Stored records:
%%
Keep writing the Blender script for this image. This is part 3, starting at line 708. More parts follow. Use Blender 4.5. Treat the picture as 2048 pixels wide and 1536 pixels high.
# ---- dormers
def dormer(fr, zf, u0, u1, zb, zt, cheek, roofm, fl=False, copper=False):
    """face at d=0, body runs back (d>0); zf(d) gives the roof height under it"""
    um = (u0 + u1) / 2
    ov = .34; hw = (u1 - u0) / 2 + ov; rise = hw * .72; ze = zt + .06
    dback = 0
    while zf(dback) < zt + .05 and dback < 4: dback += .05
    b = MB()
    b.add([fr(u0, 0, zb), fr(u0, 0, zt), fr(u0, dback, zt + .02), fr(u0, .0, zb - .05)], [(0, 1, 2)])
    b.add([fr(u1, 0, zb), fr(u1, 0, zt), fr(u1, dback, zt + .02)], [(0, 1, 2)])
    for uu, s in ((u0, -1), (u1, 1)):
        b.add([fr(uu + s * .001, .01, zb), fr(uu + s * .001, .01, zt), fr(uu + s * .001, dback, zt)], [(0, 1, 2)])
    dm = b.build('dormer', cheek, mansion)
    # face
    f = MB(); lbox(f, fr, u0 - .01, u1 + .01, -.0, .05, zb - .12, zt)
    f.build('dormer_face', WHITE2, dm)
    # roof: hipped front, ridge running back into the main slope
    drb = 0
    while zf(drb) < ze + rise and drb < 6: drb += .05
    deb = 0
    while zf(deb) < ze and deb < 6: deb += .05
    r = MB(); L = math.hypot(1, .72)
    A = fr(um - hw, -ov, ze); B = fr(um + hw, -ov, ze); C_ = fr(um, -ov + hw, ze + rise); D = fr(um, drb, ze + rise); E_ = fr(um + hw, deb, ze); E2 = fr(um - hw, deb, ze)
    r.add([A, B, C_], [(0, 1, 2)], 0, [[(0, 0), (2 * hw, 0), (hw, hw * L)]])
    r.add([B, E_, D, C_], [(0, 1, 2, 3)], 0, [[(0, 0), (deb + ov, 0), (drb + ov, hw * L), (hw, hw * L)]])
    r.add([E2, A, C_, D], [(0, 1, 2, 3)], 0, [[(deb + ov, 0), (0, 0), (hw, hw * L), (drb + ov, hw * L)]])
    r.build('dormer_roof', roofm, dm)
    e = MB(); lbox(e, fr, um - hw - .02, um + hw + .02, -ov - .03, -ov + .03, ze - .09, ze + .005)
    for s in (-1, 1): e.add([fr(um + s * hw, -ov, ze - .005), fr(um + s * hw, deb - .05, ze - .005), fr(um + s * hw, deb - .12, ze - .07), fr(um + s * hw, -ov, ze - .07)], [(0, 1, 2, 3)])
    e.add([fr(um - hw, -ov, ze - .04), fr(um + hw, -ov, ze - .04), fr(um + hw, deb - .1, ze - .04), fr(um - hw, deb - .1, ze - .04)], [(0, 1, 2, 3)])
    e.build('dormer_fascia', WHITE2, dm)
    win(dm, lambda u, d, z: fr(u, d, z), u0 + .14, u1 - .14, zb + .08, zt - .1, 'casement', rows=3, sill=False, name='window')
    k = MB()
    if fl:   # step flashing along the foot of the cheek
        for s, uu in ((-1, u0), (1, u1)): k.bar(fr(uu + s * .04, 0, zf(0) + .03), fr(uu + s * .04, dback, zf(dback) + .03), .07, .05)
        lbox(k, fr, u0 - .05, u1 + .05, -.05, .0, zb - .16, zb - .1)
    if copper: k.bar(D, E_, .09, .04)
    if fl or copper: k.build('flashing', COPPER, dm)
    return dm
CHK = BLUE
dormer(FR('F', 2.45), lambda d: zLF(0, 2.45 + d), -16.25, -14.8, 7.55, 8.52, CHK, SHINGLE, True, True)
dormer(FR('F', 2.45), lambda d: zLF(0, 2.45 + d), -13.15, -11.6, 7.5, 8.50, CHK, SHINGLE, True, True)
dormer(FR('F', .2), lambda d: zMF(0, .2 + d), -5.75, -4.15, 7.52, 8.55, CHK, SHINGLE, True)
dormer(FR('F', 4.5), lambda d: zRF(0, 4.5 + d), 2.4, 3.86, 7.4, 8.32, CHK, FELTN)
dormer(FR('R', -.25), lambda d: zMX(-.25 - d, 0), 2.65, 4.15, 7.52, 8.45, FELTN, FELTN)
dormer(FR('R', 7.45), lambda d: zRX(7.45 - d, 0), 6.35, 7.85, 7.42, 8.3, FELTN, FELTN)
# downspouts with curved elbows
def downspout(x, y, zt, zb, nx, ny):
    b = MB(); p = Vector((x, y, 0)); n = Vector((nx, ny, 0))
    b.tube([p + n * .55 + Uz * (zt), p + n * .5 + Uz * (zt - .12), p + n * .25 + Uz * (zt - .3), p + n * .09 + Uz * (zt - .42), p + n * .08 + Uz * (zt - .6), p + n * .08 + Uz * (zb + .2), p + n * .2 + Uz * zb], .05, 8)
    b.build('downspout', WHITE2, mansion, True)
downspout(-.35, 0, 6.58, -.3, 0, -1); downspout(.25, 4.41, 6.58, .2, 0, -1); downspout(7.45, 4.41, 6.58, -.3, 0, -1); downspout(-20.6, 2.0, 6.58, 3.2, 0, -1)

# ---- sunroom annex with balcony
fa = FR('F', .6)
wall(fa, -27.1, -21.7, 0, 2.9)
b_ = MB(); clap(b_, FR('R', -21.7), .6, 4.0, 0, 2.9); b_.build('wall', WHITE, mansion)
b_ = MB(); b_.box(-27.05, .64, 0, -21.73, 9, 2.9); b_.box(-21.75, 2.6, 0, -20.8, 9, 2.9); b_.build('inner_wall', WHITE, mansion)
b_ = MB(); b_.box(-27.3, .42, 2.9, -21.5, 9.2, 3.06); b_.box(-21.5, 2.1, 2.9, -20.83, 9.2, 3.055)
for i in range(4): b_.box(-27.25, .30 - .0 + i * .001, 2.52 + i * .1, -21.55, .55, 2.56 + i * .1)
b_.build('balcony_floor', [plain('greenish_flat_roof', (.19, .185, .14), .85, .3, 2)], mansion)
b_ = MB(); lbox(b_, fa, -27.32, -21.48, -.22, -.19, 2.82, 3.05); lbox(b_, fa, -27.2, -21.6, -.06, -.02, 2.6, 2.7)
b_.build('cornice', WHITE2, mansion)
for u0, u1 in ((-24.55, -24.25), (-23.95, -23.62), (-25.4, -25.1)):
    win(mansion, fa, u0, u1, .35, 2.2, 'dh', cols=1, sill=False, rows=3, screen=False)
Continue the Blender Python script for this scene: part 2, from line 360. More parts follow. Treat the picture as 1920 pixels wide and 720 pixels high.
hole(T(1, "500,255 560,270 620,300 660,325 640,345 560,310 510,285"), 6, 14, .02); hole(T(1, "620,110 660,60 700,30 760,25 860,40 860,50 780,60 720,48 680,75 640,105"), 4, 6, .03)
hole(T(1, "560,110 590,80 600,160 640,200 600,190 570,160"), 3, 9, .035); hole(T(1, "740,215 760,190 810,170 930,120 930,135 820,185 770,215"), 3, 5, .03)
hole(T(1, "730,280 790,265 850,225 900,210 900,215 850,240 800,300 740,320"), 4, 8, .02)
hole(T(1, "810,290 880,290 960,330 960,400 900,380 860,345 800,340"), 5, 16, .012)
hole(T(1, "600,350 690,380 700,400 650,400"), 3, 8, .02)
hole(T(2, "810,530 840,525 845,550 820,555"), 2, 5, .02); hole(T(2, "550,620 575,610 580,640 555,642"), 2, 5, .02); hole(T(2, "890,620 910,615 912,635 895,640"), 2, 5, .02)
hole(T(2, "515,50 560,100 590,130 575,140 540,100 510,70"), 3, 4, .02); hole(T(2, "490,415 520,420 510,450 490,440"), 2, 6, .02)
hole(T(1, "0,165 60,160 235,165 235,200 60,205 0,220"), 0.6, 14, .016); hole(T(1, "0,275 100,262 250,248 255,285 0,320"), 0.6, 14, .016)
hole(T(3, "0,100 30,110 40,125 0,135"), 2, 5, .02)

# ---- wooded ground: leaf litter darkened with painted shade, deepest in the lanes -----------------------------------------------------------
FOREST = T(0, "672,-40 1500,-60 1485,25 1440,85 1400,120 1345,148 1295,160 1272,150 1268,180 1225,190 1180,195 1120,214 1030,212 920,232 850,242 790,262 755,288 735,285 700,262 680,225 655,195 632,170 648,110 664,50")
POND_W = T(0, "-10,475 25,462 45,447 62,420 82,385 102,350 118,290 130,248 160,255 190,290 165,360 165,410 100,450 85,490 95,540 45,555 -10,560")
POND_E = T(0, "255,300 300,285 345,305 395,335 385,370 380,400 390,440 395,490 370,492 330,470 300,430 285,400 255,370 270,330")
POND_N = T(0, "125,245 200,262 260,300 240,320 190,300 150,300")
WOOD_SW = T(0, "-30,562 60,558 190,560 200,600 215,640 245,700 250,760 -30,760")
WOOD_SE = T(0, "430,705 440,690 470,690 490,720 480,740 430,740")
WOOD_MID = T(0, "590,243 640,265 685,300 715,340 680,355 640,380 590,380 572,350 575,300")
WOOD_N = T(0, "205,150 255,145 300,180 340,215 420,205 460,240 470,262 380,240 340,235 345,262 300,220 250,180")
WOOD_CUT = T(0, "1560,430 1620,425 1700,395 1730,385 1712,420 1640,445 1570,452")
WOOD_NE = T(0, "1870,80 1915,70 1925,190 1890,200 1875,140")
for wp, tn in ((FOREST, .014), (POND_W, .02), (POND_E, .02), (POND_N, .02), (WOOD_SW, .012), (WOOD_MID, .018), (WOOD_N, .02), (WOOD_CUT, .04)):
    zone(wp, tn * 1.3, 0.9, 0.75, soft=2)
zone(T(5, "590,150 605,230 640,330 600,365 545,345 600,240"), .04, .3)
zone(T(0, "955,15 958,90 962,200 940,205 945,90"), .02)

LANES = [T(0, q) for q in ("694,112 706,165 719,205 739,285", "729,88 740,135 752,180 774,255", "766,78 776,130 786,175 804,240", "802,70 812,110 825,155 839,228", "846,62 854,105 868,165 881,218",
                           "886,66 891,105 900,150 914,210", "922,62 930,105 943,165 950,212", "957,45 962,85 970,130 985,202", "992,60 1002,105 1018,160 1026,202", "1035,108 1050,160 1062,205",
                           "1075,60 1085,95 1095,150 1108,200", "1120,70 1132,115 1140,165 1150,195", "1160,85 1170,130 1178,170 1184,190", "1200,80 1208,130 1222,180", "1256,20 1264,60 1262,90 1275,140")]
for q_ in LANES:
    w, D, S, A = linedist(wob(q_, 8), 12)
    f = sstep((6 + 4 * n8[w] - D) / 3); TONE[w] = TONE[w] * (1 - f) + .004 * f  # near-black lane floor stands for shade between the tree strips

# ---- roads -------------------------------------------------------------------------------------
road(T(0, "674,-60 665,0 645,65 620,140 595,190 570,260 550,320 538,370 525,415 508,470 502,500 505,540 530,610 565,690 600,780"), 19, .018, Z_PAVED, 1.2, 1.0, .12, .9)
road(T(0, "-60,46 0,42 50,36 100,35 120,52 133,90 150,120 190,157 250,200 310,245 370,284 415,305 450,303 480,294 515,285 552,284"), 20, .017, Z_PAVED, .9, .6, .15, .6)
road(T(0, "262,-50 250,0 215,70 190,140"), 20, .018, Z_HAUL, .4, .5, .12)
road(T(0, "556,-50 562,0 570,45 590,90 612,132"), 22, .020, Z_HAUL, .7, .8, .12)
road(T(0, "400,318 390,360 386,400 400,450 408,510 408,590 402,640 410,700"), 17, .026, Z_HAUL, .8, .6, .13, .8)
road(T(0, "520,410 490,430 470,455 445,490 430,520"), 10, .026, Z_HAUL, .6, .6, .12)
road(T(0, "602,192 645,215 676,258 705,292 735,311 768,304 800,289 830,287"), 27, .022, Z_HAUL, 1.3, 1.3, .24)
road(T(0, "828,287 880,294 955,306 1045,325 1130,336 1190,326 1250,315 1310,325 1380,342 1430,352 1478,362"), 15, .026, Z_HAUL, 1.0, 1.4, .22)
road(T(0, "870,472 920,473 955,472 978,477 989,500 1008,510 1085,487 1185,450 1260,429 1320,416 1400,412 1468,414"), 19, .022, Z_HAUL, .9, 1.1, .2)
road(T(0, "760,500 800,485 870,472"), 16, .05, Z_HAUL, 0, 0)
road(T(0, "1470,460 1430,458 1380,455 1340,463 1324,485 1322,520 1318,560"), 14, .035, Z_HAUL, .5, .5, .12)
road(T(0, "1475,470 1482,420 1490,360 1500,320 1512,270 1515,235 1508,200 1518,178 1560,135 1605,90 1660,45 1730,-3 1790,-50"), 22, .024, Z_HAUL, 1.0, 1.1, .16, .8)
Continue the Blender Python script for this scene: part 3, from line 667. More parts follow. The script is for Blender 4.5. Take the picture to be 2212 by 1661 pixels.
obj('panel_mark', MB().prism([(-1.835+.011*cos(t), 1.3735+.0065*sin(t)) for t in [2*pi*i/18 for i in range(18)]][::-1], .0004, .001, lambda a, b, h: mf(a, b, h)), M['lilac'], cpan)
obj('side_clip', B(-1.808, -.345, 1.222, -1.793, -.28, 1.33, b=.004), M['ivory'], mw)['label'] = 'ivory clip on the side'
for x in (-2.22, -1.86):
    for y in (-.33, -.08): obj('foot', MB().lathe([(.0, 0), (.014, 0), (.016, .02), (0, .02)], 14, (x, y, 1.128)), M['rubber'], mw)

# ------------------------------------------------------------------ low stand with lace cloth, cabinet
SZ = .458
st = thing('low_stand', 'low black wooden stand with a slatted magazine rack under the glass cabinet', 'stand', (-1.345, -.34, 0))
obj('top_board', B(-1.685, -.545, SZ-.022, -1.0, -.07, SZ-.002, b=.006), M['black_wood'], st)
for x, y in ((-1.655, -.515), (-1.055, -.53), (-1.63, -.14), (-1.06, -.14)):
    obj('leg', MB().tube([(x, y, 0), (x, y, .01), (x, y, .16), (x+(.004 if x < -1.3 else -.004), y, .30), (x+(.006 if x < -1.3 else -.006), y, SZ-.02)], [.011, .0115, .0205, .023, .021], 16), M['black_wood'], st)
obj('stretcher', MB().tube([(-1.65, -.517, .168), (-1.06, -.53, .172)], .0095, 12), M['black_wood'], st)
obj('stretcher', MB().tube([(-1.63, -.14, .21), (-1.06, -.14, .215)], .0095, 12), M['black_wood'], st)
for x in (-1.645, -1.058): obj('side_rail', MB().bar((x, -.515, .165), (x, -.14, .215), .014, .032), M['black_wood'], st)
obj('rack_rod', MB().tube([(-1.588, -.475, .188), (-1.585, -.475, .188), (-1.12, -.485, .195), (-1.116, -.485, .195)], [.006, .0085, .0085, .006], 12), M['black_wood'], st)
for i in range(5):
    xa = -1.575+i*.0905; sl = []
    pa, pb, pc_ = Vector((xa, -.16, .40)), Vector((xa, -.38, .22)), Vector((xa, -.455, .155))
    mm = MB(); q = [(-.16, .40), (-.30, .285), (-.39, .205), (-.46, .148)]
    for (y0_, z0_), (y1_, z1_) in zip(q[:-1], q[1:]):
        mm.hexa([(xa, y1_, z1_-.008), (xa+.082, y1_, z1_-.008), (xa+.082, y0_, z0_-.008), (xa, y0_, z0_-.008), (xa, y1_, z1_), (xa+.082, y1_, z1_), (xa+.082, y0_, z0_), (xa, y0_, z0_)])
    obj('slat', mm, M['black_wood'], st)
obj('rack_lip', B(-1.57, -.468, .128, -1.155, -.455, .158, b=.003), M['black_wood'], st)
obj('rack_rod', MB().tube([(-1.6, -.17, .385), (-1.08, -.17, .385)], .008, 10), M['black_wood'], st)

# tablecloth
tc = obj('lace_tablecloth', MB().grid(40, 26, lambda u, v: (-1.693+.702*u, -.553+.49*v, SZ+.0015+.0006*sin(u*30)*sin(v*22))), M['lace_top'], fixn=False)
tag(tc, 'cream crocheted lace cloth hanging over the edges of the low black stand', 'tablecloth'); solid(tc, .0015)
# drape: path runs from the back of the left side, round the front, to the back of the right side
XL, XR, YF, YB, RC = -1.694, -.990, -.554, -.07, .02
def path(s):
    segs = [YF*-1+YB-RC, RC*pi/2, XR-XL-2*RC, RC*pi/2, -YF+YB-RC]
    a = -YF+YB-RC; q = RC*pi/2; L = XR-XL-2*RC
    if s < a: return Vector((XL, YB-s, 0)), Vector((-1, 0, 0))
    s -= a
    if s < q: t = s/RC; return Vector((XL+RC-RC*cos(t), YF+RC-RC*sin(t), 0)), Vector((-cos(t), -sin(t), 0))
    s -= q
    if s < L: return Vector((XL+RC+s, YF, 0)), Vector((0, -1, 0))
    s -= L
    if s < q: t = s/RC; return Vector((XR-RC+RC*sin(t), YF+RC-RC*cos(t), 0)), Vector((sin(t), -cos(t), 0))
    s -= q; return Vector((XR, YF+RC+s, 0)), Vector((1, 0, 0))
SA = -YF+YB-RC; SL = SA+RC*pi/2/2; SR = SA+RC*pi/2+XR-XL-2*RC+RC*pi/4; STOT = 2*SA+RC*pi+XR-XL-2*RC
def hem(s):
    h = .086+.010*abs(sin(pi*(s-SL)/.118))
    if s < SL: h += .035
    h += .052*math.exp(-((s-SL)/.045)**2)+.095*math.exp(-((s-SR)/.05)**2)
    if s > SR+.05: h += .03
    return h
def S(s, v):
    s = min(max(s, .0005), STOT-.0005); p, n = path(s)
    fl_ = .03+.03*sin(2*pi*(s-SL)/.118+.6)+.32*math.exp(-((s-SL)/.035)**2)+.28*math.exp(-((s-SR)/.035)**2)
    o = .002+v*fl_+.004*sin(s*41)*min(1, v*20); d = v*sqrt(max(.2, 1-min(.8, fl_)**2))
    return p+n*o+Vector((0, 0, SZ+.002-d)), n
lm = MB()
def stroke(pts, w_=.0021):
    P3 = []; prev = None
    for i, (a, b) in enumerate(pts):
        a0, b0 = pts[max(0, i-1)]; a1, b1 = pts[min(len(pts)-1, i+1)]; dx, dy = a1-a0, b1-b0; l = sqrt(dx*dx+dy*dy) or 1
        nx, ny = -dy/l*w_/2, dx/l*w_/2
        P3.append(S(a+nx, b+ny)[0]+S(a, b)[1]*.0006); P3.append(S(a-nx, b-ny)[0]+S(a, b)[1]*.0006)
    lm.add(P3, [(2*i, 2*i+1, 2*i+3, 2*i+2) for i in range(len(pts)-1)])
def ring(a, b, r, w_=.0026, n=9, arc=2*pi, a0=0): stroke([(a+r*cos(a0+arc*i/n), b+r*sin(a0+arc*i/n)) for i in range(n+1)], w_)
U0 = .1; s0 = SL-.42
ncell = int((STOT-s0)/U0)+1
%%
● Problem to work on
Find every line in the records above that holds the word "scene", and copy each one.

● Exercise response
Continue the Blender Python script for this scene: part 2, from line 360. More parts follow. Treat the picture as 1920 pixels wide and 720 pixels high.
Continue the Blender Python script for this scene: part 3, from line 667. More parts follow. The script is for Blender 4.5. Take the picture to be 2212 by 1661 pixels.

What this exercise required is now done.